__EXERCISE PROMPT__
Restate the whole of the material. Keep every word, and drop the pictures.

__DATA SECTION__
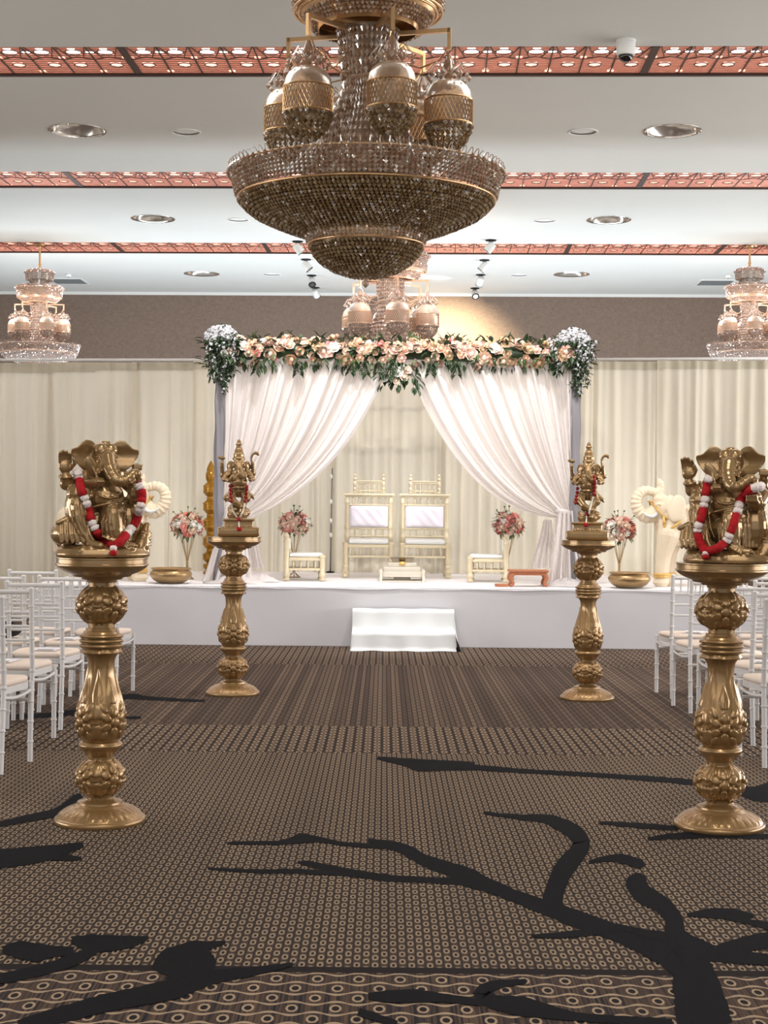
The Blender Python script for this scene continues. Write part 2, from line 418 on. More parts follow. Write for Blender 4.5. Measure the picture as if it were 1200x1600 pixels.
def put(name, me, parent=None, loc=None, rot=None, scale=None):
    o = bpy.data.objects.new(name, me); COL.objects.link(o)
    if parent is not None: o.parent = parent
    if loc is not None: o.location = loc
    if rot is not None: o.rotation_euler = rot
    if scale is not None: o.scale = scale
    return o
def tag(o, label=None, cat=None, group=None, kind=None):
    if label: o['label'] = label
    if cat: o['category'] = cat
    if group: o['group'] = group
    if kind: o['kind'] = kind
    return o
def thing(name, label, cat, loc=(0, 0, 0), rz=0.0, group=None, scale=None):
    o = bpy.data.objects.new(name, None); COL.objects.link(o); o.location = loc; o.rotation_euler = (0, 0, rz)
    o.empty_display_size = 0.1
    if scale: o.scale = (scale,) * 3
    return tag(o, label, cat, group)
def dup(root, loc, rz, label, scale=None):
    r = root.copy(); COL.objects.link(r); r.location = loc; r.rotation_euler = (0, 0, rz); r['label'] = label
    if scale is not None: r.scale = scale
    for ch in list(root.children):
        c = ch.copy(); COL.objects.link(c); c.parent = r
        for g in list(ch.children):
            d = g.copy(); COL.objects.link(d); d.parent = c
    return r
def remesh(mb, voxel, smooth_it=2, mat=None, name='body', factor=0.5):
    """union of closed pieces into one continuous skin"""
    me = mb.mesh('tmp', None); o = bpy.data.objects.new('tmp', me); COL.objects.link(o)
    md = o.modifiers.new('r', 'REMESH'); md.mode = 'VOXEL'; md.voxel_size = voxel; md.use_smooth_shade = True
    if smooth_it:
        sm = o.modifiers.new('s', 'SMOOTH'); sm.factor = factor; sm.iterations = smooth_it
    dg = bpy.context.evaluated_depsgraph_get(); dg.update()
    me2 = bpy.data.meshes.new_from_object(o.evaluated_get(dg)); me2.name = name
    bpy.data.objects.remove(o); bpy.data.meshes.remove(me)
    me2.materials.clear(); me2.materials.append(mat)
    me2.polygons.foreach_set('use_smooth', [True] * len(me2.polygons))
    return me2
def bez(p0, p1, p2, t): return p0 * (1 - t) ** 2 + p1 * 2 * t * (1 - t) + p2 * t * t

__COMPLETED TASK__
The Blender Python script for this scene continues. Write part 2, from line 418 on. More parts follow. Write for Blender 4.5. Measure the picture as if it were 1200x1600 pixels.
def put(name, me, parent=None, loc=None, rot=None, scale=None):
    o = bpy.data.objects.new(name, me); COL.objects.link(o)
    if parent is not None: o.parent = parent
    if loc is not None: o.location = loc
    if rot is not None: o.rotation_euler = rot
    if scale is not None: o.scale = scale
    return o
def tag(o, label=None, cat=None, group=None, kind=None):
    if label: o['label'] = label
    if cat: o['category'] = cat
    if group: o['group'] = group
    if kind: o['kind'] = kind
    return o
def thing(name, label, cat, loc=(0, 0, 0), rz=0.0, group=None, scale=None):
    o = bpy.data.objects.new(name, None); COL.objects.link(o); o.location = loc; o.rotation_euler = (0, 0, rz)
    o.empty_display_size = 0.1
    if scale: o.scale = (scale,) * 3
    return tag(o, label, cat, group)
def dup(root, loc, rz, label, scale=None):
    r = root.copy(); COL.objects.link(r); r.location = loc; r.rotation_euler = (0, 0, rz); r['label'] = label
    if scale is not None: r.scale = scale
    for ch in list(root.children):
        c = ch.copy(); COL.objects.link(c); c.parent = r
        for g in list(ch.children):
            d = g.copy(); COL.objects.link(d); d.parent = c
    return r
def remesh(mb, voxel, smooth_it=2, mat=None, name='body', factor=0.5):
    """union of closed pieces into one continuous skin"""
    me = mb.mesh('tmp', None); o = bpy.data.objects.new('tmp', me); COL.objects.link(o)
    md = o.modifiers.new('r', 'REMESH'); md.mode = 'VOXEL'; md.voxel_size = voxel; md.use_smooth_shade = True
    if smooth_it:
        sm = o.modifiers.new('s', 'SMOOTH'); sm.factor = factor; sm.iterations = smooth_it
    dg = bpy.context.evaluated_depsgraph_get(); dg.update()
    me2 = bpy.data.meshes.new_from_object(o.evaluated_get(dg)); me2.name = name
    bpy.data.objects.remove(o); bpy.data.meshes.remove(me)
    me2.materials.clear(); me2.materials.append(mat)
    me2.polygons.foreach_set('use_smooth', [True] * len(me2.polygons))
    return me2
def bez(p0, p1, p2, t): return p0 * (1 - t) ** 2 + p1 * 2 * t * (1 - t) + p2 * t * t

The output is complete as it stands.